最初の改造ではカプラーを短くし過ぎて、電車と連結するとカーブを曲がれなくなってしまいました。取り付け部分のプラバンを足して、柄を長くしています。
ケーブルなどがごちゃごちゃある分、ある程度の連結感覚は仕方ないのだなと実感しましたが、それでも製品のままとでは随分と見た目が変わると思います。
ただし、常に密連連結器が中心にありますので、厳密にいえばこの姿で機関区と駅の間を走行することは間違いです。





相方は8号機にしました。

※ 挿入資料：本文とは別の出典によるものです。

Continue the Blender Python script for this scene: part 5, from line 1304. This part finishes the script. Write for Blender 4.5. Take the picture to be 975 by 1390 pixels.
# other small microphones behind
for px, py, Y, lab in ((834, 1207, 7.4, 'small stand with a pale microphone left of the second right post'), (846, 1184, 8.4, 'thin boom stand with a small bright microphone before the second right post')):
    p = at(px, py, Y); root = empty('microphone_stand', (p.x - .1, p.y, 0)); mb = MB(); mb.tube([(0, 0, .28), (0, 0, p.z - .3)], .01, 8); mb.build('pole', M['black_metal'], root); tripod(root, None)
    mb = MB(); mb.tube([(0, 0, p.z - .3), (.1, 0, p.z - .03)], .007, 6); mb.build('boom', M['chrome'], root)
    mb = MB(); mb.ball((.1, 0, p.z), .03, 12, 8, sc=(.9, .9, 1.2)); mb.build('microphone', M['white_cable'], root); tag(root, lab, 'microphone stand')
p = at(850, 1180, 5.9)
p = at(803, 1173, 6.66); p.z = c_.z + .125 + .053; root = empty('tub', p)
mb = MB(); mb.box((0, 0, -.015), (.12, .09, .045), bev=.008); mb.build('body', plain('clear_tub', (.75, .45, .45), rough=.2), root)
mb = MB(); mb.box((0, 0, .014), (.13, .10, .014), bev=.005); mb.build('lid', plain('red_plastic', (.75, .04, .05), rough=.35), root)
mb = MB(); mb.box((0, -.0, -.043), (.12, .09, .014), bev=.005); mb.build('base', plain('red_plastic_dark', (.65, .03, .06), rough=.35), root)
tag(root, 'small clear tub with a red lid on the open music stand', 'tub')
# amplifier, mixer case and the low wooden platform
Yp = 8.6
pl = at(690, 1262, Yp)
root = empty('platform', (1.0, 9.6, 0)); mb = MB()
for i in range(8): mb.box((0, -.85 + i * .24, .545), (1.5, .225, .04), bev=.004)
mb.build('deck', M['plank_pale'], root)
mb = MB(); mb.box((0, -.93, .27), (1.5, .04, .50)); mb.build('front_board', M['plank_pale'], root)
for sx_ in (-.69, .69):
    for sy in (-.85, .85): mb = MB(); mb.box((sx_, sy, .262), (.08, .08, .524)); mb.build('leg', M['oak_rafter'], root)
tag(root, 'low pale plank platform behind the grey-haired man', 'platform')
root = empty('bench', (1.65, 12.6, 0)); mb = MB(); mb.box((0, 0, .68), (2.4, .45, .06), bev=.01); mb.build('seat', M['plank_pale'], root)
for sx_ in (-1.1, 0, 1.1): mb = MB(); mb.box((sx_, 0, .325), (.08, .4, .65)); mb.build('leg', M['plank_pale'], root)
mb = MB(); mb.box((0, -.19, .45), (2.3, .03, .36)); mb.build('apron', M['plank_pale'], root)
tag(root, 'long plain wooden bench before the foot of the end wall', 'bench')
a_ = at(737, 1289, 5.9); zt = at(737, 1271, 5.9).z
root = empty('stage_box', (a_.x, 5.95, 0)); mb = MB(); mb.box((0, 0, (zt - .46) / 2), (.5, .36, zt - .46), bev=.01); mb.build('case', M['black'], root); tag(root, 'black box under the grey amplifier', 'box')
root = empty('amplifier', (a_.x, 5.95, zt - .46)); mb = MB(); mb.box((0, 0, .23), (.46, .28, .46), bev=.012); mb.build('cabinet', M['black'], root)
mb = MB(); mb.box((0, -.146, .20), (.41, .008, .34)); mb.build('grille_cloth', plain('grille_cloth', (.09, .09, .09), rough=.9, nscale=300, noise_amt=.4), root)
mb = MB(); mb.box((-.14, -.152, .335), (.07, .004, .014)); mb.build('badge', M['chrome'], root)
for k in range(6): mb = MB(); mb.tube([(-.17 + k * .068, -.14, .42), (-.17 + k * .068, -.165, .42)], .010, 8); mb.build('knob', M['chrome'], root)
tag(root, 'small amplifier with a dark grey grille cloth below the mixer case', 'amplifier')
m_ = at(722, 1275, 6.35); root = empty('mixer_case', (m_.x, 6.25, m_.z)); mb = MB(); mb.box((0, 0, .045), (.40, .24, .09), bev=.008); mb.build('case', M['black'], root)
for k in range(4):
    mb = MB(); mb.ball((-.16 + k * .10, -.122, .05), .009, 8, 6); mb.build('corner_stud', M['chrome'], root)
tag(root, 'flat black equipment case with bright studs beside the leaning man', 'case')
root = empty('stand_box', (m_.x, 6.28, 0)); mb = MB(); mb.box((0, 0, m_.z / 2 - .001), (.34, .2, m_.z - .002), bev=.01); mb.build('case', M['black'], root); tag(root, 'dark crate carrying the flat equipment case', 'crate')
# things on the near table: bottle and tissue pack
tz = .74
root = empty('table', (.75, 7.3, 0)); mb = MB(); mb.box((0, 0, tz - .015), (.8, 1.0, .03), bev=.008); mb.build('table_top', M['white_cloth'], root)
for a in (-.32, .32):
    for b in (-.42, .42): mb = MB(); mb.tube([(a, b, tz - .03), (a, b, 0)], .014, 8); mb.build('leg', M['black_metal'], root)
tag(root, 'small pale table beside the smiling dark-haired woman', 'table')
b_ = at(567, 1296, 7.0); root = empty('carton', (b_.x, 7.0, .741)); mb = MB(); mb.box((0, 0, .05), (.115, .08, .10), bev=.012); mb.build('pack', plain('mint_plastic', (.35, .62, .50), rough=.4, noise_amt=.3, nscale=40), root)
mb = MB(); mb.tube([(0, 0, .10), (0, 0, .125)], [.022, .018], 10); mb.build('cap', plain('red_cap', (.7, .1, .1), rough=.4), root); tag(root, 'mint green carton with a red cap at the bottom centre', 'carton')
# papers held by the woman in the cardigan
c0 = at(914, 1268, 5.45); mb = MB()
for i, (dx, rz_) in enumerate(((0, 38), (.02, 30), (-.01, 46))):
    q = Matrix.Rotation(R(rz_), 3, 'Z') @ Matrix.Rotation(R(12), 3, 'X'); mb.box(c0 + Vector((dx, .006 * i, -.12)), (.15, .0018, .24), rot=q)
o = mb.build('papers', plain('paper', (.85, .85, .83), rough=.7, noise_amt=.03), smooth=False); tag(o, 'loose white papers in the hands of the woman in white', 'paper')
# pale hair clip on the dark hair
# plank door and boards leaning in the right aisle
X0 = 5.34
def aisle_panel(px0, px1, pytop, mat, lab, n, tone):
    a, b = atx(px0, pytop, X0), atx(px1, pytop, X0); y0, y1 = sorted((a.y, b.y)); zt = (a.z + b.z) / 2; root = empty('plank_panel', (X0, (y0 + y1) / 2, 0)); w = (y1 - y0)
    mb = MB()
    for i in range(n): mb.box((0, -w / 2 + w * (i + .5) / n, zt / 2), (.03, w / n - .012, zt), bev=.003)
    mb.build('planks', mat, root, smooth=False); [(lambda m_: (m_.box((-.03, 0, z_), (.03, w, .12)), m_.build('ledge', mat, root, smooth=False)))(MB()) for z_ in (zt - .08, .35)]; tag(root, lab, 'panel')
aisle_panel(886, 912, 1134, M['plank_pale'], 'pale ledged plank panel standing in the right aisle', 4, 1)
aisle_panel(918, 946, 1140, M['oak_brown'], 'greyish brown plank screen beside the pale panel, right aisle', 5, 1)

この車は唯一トレーラー車です。
軽井沢側は密自連のTNカプラーにダミーの密連カプラーを取り付けています。横川側は同様の加工をした密自連のTNカプラーです。



ここから宮沢模型のパーツを取り付けていきます。
屋根は放熱通風器補強ステーを取り付け、黒で塗装しました。KATO製品にはこの表現が最初からあるのですが、TOMIX製品にはありません。
画像は上がKATO製品で、下が塗装前のパーツを取り付けたTOMIX製品です。



次に前面窓下、誘導員用、乗務員扉用、屋根上前橋の4か所の手摺モールドを削り、0.3㎜の穴をあけてエッチングの手摺を装着し、塗装しました。
左がKATO製品、右が加工したTOMIX製品です。手摺が取り付けられると、一気に現在の製品のクオリティに近づくと思います。
開放テコも取り付けましたが、これが大失敗でした。後から気付いたのですが、取り付けるエンドを逆にしてしまったのです。
しかし、気付いた時には既に固着し、塗装もしてしまっていたので、諦めました。



次の作業はEF63の「顔」を決定づける、ジャンパ連結器栓受の加工です。
KATO製品はパーツに塗装もされていて、ケーブルも付属していますが、旧TOMIX製品にはそれがありません。
栓受を新たに取り付け、穴をあけて付属のビニール線を取り付けるのですが、素材がビニールだけになかなか形が定まらず、上手く出来ませんでした。
そこでいつも通り素材を針金に変更して取り付けています。
台車にはATS車上子を取り付け、塗装しました。




EF63の特徴である全台車に取り付けられた空転検出装置はグレーに塗装後、取り付けました。速度記録装置も取り付けます。
空転検出装置は数がある分、目立ついいアイテムだと思います。
くろま屋さんの区名札インレタを使用し、EF63には「横」EF62には「篠」を張り付けましたが、これはあまり目立ちませんでした。
パンタグラフはカルグレーを吹き付けて落ち着かせました。



こうして記事に纏めますとあっという間に完成したように錯覚してしまいますが、実際機関車を5台一斉に加工するというのは大変でした。
1日の作業時間は多くても30分程度で、それも毎日出来るわけではありません。
段取りの悪さもありますが、パーツが無くなったり取り付け位置を間違えたりと、何だかんだしているうちに完成まで3カ月も掛ってしまいました。
それでも、こうして勢揃いした勇敢な顔立ちのシェルパ達を見ていますと、その苦労も忘れてしまいます。



189系や489系のカプラー交換は終わっているので、1日も早くレイアウトで運転したいものです。
また、アンテナ付きのEF62と、アンテナ付きの密自連TNカプラーを軽井沢側に装着したEF63があれば、次は14系の「妙高」を楽しめるようになりますので、機会を伺っていたいと思います。
碓氷峠フィーバーに乗り遅れた分、今から存分に模型の世界で楽しみたいと思います。